Challenge :: Look through the data for the string "scene". Copy every line where it is found.

___ Collected material ___

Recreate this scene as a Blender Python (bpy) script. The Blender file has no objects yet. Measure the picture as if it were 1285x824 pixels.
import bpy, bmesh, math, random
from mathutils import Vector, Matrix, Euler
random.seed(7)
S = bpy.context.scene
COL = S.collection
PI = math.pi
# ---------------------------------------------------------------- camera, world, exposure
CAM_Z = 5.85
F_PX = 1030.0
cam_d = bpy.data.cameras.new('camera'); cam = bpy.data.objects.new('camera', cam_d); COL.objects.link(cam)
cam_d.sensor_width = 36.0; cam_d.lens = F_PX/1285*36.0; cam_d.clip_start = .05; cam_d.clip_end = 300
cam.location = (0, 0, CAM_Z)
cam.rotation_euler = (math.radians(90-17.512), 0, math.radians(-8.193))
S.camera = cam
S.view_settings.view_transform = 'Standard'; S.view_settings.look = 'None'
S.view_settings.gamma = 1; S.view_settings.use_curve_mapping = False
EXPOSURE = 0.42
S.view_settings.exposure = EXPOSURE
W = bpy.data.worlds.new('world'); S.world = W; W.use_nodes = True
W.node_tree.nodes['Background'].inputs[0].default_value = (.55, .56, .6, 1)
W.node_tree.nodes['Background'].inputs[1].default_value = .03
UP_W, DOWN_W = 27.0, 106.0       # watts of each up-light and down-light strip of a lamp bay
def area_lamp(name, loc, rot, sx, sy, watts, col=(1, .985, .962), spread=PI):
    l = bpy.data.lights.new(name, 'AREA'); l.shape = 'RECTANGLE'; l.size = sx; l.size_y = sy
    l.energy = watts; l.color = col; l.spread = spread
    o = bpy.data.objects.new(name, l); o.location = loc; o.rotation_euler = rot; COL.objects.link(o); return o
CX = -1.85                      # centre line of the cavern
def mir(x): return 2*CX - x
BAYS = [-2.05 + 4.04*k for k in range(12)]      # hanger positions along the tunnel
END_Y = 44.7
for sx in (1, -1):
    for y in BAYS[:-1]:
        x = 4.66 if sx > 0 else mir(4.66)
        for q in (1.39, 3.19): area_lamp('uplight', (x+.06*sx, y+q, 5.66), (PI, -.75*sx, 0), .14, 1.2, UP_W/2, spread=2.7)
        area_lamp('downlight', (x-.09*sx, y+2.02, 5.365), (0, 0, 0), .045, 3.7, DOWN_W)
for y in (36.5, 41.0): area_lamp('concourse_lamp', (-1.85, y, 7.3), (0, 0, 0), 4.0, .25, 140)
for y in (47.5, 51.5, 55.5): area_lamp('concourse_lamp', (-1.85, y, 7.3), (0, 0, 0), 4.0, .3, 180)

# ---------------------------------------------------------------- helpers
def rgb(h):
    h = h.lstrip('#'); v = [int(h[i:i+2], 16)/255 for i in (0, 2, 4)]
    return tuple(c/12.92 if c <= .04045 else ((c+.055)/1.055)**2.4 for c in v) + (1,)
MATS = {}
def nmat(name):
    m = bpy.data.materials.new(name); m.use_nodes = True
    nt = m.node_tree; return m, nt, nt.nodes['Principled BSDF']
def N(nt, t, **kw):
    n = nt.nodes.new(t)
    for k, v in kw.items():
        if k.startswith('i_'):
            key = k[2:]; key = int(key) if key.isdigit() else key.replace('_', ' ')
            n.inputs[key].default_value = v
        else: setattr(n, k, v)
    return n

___

Final result ::
Recreate this scene as a Blender Python (bpy) script. The Blender file has no objects yet. Measure the picture as if it were 1285x824 pixels.
S = bpy.context.scene